==== SUPPLIED MATERIAL ====
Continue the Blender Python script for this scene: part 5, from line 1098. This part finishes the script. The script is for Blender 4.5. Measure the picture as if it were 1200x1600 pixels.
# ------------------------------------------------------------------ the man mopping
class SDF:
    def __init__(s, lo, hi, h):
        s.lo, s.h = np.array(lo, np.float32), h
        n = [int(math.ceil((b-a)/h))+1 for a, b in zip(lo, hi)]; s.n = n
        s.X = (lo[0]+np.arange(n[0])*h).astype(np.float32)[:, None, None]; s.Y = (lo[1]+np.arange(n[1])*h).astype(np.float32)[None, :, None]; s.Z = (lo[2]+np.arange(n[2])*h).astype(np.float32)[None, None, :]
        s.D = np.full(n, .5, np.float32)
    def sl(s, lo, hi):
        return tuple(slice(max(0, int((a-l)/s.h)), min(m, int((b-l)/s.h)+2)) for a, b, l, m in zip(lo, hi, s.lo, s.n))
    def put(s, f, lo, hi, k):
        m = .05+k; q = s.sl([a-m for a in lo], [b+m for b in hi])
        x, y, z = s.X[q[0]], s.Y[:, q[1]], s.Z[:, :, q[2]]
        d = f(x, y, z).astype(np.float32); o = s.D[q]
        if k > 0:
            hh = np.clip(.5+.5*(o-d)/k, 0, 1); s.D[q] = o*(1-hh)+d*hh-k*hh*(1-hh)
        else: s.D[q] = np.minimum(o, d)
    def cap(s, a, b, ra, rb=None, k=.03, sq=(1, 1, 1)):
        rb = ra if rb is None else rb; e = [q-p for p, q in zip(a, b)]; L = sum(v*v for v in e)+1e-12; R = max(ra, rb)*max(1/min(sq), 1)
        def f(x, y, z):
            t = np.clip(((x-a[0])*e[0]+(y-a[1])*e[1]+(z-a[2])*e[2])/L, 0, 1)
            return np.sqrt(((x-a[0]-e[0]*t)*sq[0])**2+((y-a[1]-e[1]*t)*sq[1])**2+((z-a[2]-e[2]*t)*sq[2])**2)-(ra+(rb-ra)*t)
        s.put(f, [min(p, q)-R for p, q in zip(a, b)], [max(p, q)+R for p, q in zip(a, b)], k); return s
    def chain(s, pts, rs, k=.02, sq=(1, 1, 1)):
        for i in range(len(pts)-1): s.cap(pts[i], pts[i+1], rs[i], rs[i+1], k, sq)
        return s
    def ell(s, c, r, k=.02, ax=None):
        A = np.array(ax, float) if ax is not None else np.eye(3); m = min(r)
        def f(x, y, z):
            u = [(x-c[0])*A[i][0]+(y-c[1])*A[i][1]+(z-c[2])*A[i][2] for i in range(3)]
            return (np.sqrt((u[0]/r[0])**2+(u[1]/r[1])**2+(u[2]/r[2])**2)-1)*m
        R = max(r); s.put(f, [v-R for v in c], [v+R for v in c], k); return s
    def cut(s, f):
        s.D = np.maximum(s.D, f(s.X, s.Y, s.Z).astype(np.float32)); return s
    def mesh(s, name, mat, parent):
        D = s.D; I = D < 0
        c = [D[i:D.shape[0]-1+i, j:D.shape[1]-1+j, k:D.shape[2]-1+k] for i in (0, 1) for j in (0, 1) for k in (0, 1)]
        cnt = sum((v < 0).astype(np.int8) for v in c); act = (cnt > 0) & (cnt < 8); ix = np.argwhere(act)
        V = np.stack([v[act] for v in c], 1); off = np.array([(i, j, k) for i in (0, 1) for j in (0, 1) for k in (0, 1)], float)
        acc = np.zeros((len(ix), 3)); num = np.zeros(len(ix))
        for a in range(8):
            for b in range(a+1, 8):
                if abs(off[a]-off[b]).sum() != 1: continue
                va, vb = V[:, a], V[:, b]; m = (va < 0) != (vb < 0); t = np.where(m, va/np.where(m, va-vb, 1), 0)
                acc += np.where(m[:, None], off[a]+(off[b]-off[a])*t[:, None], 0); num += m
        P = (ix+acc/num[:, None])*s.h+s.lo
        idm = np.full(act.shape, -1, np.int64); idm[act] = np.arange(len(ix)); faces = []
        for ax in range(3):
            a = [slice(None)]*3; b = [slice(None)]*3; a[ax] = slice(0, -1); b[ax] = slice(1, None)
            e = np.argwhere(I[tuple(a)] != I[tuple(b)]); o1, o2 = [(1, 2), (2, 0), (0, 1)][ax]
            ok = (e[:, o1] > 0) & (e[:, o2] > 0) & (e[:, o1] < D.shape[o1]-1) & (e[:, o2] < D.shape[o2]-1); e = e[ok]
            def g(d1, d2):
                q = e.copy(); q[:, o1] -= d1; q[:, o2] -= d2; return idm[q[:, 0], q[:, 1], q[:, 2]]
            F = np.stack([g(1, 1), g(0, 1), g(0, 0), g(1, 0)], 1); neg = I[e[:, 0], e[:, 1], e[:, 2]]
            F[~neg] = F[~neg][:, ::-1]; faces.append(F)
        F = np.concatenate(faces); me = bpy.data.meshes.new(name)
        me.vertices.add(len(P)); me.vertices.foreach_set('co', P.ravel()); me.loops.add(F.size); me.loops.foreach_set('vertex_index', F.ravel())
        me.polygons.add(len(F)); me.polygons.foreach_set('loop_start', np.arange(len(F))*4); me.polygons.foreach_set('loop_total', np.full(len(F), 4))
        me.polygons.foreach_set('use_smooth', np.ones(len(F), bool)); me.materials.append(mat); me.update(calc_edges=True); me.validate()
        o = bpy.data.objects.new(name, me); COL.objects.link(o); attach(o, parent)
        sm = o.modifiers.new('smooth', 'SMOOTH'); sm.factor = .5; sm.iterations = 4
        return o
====
DO THIS: Can you give every line above again, exactly as written?

EXERCISE ANSWER:
Continue the Blender Python script for this scene: part 5, from line 1098. This part finishes the script. The script is for Blender 4.5. Measure the picture as if it were 1200x1600 pixels.
# ------------------------------------------------------------------ the man mopping
class SDF:
    def __init__(s, lo, hi, h):
        s.lo, s.h = np.array(lo, np.float32), h
        n = [int(math.ceil((b-a)/h))+1 for a, b in zip(lo, hi)]; s.n = n
        s.X = (lo[0]+np.arange(n[0])*h).astype(np.float32)[:, None, None]; s.Y = (lo[1]+np.arange(n[1])*h).astype(np.float32)[None, :, None]; s.Z = (lo[2]+np.arange(n[2])*h).astype(np.float32)[None, None, :]
        s.D = np.full(n, .5, np.float32)
    def sl(s, lo, hi):
        return tuple(slice(max(0, int((a-l)/s.h)), min(m, int((b-l)/s.h)+2)) for a, b, l, m in zip(lo, hi, s.lo, s.n))
    def put(s, f, lo, hi, k):
        m = .05+k; q = s.sl([a-m for a in lo], [b+m for b in hi])
        x, y, z = s.X[q[0]], s.Y[:, q[1]], s.Z[:, :, q[2]]
        d = f(x, y, z).astype(np.float32); o = s.D[q]
        if k > 0:
            hh = np.clip(.5+.5*(o-d)/k, 0, 1); s.D[q] = o*(1-hh)+d*hh-k*hh*(1-hh)
        else: s.D[q] = np.minimum(o, d)
    def cap(s, a, b, ra, rb=None, k=.03, sq=(1, 1, 1)):
        rb = ra if rb is None else rb; e = [q-p for p, q in zip(a, b)]; L = sum(v*v for v in e)+1e-12; R = max(ra, rb)*max(1/min(sq), 1)
        def f(x, y, z):
            t = np.clip(((x-a[0])*e[0]+(y-a[1])*e[1]+(z-a[2])*e[2])/L, 0, 1)
            return np.sqrt(((x-a[0]-e[0]*t)*sq[0])**2+((y-a[1]-e[1]*t)*sq[1])**2+((z-a[2]-e[2]*t)*sq[2])**2)-(ra+(rb-ra)*t)
        s.put(f, [min(p, q)-R for p, q in zip(a, b)], [max(p, q)+R for p, q in zip(a, b)], k); return s
    def chain(s, pts, rs, k=.02, sq=(1, 1, 1)):
        for i in range(len(pts)-1): s.cap(pts[i], pts[i+1], rs[i], rs[i+1], k, sq)
        return s
    def ell(s, c, r, k=.02, ax=None):
        A = np.array(ax, float) if ax is not None else np.eye(3); m = min(r)
        def f(x, y, z):
            u = [(x-c[0])*A[i][0]+(y-c[1])*A[i][1]+(z-c[2])*A[i][2] for i in range(3)]
            return (np.sqrt((u[0]/r[0])**2+(u[1]/r[1])**2+(u[2]/r[2])**2)-1)*m
        R = max(r); s.put(f, [v-R for v in c], [v+R for v in c], k); return s
    def cut(s, f):
        s.D = np.maximum(s.D, f(s.X, s.Y, s.Z).astype(np.float32)); return s
    def mesh(s, name, mat, parent):
        D = s.D; I = D < 0
        c = [D[i:D.shape[0]-1+i, j:D.shape[1]-1+j, k:D.shape[2]-1+k] for i in (0, 1) for j in (0, 1) for k in (0, 1)]
        cnt = sum((v < 0).astype(np.int8) for v in c); act = (cnt > 0) & (cnt < 8); ix = np.argwhere(act)
        V = np.stack([v[act] for v in c], 1); off = np.array([(i, j, k) for i in (0, 1) for j in (0, 1) for k in (0, 1)], float)
        acc = np.zeros((len(ix), 3)); num = np.zeros(len(ix))
        for a in range(8):
            for b in range(a+1, 8):
                if abs(off[a]-off[b]).sum() != 1: continue
                va, vb = V[:, a], V[:, b]; m = (va < 0) != (vb < 0); t = np.where(m, va/np.where(m, va-vb, 1), 0)
                acc += np.where(m[:, None], off[a]+(off[b]-off[a])*t[:, None], 0); num += m
        P = (ix+acc/num[:, None])*s.h+s.lo
        idm = np.full(act.shape, -1, np.int64); idm[act] = np.arange(len(ix)); faces = []
        for ax in range(3):
            a = [slice(None)]*3; b = [slice(None)]*3; a[ax] = slice(0, -1); b[ax] = slice(1, None)
            e = np.argwhere(I[tuple(a)] != I[tuple(b)]); o1, o2 = [(1, 2), (2, 0), (0, 1)][ax]
            ok = (e[:, o1] > 0) & (e[:, o2] > 0) & (e[:, o1] < D.shape[o1]-1) & (e[:, o2] < D.shape[o2]-1); e = e[ok]
            def g(d1, d2):
                q = e.copy(); q[:, o1] -= d1; q[:, o2] -= d2; return idm[q[:, 0], q[:, 1], q[:, 2]]
            F = np.stack([g(1, 1), g(0, 1), g(0, 0), g(1, 0)], 1); neg = I[e[:, 0], e[:, 1], e[:, 2]]
            F[~neg] = F[~neg][:, ::-1]; faces.append(F)
        F = np.concatenate(faces); me = bpy.data.meshes.new(name)
        me.vertices.add(len(P)); me.vertices.foreach_set('co', P.ravel()); me.loops.add(F.size); me.loops.foreach_set('vertex_index', F.ravel())
        me.polygons.add(len(F)); me.polygons.foreach_set('loop_start', np.arange(len(F))*4); me.polygons.foreach_set('loop_total', np.full(len(F), 4))
        me.polygons.foreach_set('use_smooth', np.ones(len(F), bool)); me.materials.append(mat); me.update(calc_edges=True); me.validate()
        o = bpy.data.objects.new(name, me); COL.objects.link(o); attach(o, parent)
        sm = o.modifiers.new('smooth', 'SMOOTH'); sm.factor = .5; sm.iterations = 4
        return o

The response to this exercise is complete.